本記事は、ZDNet Japan様で掲載されている内容を参考にしておりますので、より詳しく内容を知りたい方は、ページ下の元記事リンクより参照ください。


 2025年は企業をはじめとしてさまざまなところでAIが本格的に活用される年になるだろう。果たして、どんなことが起こりそうか。そこで新年最初の本連載では、ITベンダー大手各社が発表した2025年のトレンド予測から、AIに関して筆者が注目した外資系5社の見方を取り上げて探ってみたい。

 まずは、Dell Technologiesから。同社でグローバル最高技術責任者(CTO)兼 最高AI責任者(CAIO)を務めるJohn Roese(ジョン・ローズ)氏が、今話題のAIエージェントについて語った予測から抜粋したのが次の見方だ。
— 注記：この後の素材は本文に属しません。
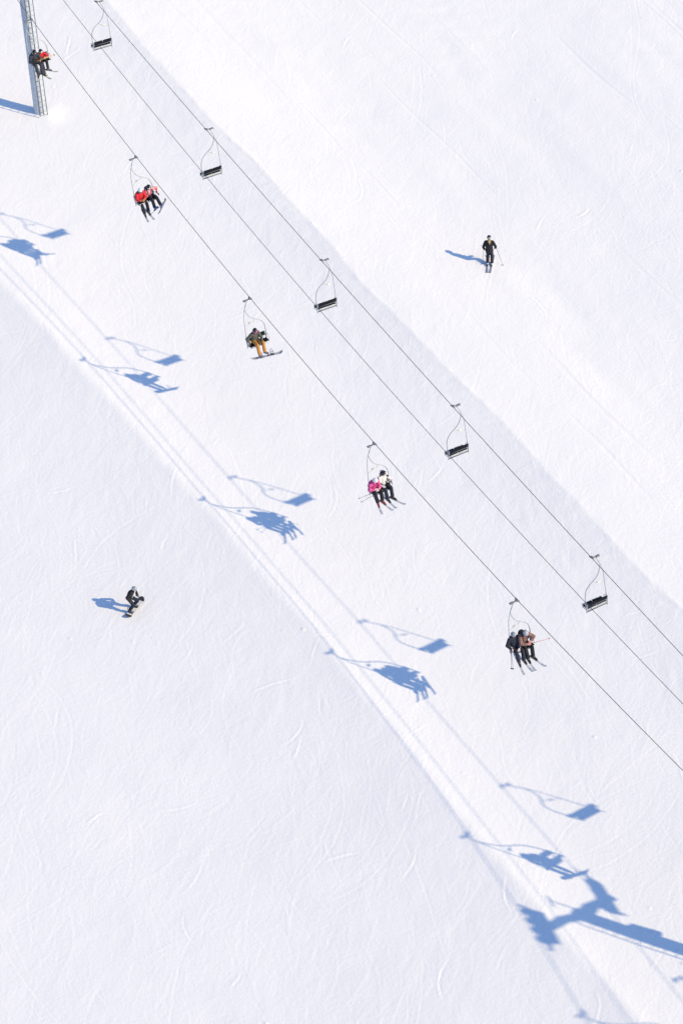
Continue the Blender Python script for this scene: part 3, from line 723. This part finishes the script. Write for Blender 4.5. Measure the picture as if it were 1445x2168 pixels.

 「AIエージェントは2025年のITトレンドを象徴する言葉になる。AIエージェントはAIテクノロジーの決定的な進歩であり、AIアーキテクチャーのアプローチを大きく前進させる」

 「AIエージェントは労働市場に大きな変革をもたらす。AIエージェントが多くのルーチン的なタスクを処理するようになるにつれ、人間が果たす役割は、よりレベルの高い戦略的な思考や創造的な問題解決、複雑な意思決定に注力するようになる」

 「AIは高いレベルの仕事を生み出すだけでなく、インフラへの膨大な投資を後押しする要因にもなっており、インフラでの雇用創出に大きなプラスの効果をもたらす」

 上記のDellの予測で筆者が特に注目したのは、「AIエージェントは労働市場に大きな変革をもたらす」との見方だ。「人間が果たす役割は、よりレベルの高い戦略的な思考や創造的な問題解決、複雑な意思決定に注力するようになる」とのことだが、その役割を果たせる人間と果たせない人間で深刻な「格差」が生まれるのではないかと懸念する。
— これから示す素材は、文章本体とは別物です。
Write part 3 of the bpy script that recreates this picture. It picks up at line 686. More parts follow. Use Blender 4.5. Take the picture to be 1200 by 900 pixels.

 次は、Cisco Systemsから。同社でエグゼクティブバイスプレジデント 最高戦略責任者(CSO)兼 アプリケーション担当ゼネラルマネージャーを務めるLiz Centoni(リズ・セントーニ)氏が、Dellと同じくAIエージェントについて語った予測から抜粋したのが次の見方だ。

 「2025年、AIは単なるツールではなく、協力者となる。現在使われているAIツールの多くは静的なルールやデータセットに基づいている。これに対し、AIエージェントはユーザーの入力から継続的に学び、コンテキスト情報(例えば、アカウント履歴、ネットワーク環境、ユーザーの行動パターンや好みなど)を統合し、人間による監視をほとんど、あるいは全く必要とせずに判断を下すことができる。つまり、ユーザーがプロンプトを入力したりルールを事前に定義したりする現在の手法と異なり、AIエージェントは能動的に機能する」

 「問い合わせが行われる前にユーザーのニーズを予測するAIカスタマーサービスや、潜在的な問題を特定し自律的に解決することでサービスの中断を回避するネットワーク管理のAIを想像してみてほしい。これらのAIエージェントは人間やデバイスと直接的にやりとりをするだけでなく、エージェント同士がつながり、発見、学習、協力しながら、複雑なワークフローや一連の業務の流れを形成して高度なビジネス機能さえも自動化できるようになる。例えば、複数のAIエージェントが連携して需要の予測、在庫の最適化、納品の調整、さらにはサプライヤーとの交渉を行うことで、サプライチェーン管理を自動化できる可能性がある。このような変化は企業にとって大幅な効率化と個別化につながる。一方で、ガバナンスやガードレールも重要になるだろう。AIエージェントの普及に伴い、組織は定められた倫理ガイドラインを導入してアルゴリズムによる判断の公平性と透明性を確保し、知的財産を保護するようになる」

 上記のCiscoの予測で筆者が特に注目したのは、「エージェント同士がつながり、(中略)高度なビジネス機能さえも自動化できるようになる」とのところで、「マルチAIエージェント」とも言われて今後最も期待されているAIエージェント活用の進化の姿である。ただ、こうした動きは労働人口減少の対策になる一方、それ以上の余剰人員を発生させる可能性もある。